▶ [WHAT TO DO] The listing below holds a line with "blk = mb.v[k:k+8];" and a later line with "COL = SC.collection". Write out those two lines and every line between them, exactly, and nothing else.

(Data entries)
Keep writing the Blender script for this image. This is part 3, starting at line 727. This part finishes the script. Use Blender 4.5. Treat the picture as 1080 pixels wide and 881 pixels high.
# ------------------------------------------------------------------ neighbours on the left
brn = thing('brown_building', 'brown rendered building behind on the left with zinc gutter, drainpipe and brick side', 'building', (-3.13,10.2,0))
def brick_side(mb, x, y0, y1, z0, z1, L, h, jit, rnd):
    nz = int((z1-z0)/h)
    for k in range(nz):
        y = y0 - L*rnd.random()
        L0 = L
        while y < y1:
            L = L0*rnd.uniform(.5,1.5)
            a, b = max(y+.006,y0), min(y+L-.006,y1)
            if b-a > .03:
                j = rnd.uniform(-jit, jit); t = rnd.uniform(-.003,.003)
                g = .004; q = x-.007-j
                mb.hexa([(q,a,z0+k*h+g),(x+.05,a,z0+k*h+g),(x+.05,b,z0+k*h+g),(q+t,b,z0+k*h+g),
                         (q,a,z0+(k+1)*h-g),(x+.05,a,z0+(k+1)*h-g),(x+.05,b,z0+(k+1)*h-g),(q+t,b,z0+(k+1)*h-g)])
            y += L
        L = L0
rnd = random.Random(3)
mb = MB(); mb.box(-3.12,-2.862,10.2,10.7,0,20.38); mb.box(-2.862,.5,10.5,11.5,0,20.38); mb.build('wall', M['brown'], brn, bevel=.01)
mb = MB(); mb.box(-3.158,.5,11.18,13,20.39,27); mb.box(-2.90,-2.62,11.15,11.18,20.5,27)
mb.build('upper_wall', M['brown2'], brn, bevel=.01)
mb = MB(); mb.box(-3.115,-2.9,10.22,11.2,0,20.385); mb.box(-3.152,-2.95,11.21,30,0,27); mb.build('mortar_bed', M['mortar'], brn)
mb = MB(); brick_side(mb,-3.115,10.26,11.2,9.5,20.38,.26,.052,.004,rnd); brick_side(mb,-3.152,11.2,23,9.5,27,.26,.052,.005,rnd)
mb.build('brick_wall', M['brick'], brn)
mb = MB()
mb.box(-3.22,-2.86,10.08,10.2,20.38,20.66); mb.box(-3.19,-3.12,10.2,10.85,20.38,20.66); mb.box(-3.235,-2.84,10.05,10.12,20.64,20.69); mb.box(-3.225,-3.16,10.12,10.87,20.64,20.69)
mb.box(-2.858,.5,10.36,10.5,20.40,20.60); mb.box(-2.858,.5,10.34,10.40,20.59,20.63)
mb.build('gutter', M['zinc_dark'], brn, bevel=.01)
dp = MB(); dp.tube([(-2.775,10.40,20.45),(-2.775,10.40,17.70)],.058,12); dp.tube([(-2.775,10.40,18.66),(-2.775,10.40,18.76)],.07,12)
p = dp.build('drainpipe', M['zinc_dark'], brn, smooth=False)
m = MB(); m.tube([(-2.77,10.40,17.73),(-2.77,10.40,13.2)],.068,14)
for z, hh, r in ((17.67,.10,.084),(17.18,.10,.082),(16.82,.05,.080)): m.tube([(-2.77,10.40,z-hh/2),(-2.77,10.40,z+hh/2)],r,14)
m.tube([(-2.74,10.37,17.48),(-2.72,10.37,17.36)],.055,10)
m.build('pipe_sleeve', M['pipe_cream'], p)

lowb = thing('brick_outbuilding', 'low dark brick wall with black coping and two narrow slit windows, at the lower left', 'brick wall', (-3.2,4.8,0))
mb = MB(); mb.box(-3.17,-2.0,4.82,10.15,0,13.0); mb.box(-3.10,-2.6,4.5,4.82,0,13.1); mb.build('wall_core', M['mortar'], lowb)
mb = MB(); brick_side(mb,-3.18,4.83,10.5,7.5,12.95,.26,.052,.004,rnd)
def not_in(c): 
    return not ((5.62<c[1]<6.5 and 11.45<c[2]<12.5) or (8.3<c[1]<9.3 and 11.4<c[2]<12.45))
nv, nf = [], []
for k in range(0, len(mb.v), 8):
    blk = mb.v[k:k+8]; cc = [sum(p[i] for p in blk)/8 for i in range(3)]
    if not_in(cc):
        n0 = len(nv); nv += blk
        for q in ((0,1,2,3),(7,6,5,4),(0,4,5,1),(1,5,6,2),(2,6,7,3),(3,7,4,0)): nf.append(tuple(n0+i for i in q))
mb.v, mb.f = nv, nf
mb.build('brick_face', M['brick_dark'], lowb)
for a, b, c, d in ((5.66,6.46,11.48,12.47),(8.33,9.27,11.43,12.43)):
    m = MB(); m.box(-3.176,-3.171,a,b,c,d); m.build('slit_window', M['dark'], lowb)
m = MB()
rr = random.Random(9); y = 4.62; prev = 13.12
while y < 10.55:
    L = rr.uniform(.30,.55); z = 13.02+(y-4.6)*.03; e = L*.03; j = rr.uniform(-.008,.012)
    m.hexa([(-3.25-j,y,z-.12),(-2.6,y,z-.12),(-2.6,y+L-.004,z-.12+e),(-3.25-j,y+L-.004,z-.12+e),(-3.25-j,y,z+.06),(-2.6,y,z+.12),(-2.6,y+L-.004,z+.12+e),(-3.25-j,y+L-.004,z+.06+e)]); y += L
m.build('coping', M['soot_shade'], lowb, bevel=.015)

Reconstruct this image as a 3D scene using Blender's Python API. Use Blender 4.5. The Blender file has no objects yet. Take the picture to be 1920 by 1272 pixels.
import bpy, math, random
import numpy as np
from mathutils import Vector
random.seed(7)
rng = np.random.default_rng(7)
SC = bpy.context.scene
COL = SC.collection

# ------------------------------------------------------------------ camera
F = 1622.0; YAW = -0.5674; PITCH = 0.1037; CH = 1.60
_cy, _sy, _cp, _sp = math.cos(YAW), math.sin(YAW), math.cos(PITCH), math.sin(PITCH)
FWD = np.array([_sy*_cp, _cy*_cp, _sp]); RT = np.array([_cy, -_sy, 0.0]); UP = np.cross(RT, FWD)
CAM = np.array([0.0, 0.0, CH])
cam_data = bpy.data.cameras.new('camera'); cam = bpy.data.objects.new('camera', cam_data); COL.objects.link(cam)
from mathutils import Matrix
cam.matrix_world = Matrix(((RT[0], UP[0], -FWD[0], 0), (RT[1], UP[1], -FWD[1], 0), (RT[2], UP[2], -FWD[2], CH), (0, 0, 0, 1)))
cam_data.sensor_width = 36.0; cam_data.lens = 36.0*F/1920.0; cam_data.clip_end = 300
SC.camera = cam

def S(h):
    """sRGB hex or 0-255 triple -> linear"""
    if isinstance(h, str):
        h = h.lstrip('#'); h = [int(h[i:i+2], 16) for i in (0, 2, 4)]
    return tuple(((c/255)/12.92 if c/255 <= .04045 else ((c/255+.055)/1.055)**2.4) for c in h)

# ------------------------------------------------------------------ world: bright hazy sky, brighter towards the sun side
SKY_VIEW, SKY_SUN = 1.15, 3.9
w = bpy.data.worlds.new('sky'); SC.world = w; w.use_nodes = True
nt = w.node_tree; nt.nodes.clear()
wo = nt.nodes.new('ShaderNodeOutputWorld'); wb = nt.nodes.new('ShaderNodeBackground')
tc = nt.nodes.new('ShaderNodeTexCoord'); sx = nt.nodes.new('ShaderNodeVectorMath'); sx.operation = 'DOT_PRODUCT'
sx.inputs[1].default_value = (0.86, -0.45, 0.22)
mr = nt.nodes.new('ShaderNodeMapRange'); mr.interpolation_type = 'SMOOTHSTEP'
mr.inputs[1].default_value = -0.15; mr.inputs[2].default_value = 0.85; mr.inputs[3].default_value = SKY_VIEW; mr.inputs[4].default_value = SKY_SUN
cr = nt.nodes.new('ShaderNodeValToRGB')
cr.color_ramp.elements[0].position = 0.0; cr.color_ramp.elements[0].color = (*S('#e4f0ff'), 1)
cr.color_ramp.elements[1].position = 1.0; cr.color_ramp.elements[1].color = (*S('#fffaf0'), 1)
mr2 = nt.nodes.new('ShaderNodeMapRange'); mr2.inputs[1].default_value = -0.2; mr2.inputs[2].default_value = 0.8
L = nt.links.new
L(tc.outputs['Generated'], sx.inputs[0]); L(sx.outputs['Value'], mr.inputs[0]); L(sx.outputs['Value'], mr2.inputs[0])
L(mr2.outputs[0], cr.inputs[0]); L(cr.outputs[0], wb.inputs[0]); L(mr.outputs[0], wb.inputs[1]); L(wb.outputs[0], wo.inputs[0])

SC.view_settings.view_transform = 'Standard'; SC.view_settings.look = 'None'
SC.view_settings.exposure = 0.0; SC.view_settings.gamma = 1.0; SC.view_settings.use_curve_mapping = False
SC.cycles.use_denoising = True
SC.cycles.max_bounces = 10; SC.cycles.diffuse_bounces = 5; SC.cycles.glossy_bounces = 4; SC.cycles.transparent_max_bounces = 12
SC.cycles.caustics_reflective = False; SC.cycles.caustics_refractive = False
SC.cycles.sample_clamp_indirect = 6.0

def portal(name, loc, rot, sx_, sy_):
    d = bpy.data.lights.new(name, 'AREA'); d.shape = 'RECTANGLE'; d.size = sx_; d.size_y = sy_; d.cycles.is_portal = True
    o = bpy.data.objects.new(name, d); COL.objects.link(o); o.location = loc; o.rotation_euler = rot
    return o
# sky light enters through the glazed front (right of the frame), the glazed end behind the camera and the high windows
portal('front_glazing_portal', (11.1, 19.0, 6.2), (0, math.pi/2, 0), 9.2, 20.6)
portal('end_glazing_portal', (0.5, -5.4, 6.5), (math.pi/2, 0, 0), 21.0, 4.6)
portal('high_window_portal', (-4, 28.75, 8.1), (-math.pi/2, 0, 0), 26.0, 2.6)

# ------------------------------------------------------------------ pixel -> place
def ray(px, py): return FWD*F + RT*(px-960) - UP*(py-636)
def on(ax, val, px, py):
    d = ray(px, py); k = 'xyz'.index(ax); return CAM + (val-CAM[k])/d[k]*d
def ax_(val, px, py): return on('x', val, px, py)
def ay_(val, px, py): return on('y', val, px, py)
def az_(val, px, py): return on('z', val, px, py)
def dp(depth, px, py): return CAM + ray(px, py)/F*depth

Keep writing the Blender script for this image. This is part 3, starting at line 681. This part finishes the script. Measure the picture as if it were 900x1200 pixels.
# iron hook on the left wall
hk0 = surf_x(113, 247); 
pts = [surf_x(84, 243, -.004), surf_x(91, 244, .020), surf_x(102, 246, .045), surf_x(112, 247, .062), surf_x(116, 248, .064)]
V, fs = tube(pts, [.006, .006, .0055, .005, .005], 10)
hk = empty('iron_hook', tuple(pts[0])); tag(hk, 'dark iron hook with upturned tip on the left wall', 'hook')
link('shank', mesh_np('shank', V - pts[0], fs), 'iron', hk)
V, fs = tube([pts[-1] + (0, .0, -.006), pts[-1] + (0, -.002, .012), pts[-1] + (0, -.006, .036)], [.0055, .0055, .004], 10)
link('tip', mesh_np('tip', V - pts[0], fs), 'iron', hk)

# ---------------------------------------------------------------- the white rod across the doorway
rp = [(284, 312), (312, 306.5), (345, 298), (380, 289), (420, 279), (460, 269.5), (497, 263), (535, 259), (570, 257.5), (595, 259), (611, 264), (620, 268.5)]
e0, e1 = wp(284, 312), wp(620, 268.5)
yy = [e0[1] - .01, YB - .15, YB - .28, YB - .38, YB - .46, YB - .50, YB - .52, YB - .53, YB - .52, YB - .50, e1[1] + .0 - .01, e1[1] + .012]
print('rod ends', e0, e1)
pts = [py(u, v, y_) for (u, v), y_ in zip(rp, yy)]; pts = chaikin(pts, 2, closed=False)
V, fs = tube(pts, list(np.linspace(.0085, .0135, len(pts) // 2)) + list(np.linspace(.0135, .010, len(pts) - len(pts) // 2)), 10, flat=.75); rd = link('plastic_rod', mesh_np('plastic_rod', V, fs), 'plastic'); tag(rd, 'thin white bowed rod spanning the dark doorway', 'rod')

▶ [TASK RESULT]
    blk = mb.v[k:k+8]; cc = [sum(p[i] for p in blk)/8 for i in range(3)]
    if not_in(cc):
        n0 = len(nv); nv += blk
        for q in ((0,1,2,3),(7,6,5,4),(0,4,5,1),(1,5,6,2),(2,6,7,3),(3,7,4,0)): nf.append(tuple(n0+i for i in q))
mb.v, mb.f = nv, nf
mb.build('brick_face', M['brick_dark'], lowb)
for a, b, c, d in ((5.66,6.46,11.48,12.47),(8.33,9.27,11.43,12.43)):
    m = MB(); m.box(-3.176,-3.171,a,b,c,d); m.build('slit_window', M['dark'], lowb)
m = MB()
rr = random.Random(9); y = 4.62; prev = 13.12
while y < 10.55:
    L = rr.uniform(.30,.55); z = 13.02+(y-4.6)*.03; e = L*.03; j = rr.uniform(-.008,.012)
    m.hexa([(-3.25-j,y,z-.12),(-2.6,y,z-.12),(-2.6,y+L-.004,z-.12+e),(-3.25-j,y+L-.004,z-.12+e),(-3.25-j,y,z+.06),(-2.6,y,z+.12),(-2.6,y+L-.004,z+.12+e),(-3.25-j,y+L-.004,z+.06+e)]); y += L
m.build('coping', M['soot_shade'], lowb, bevel=.015)

Reconstruct this image as a 3D scene using Blender's Python API. Use Blender 4.5. The Blender file has no objects yet. Take the picture to be 1920 by 1272 pixels.
import bpy, math, random
import numpy as np
from mathutils import Vector
random.seed(7)
rng = np.random.default_rng(7)
SC = bpy.context.scene
COL = SC.collection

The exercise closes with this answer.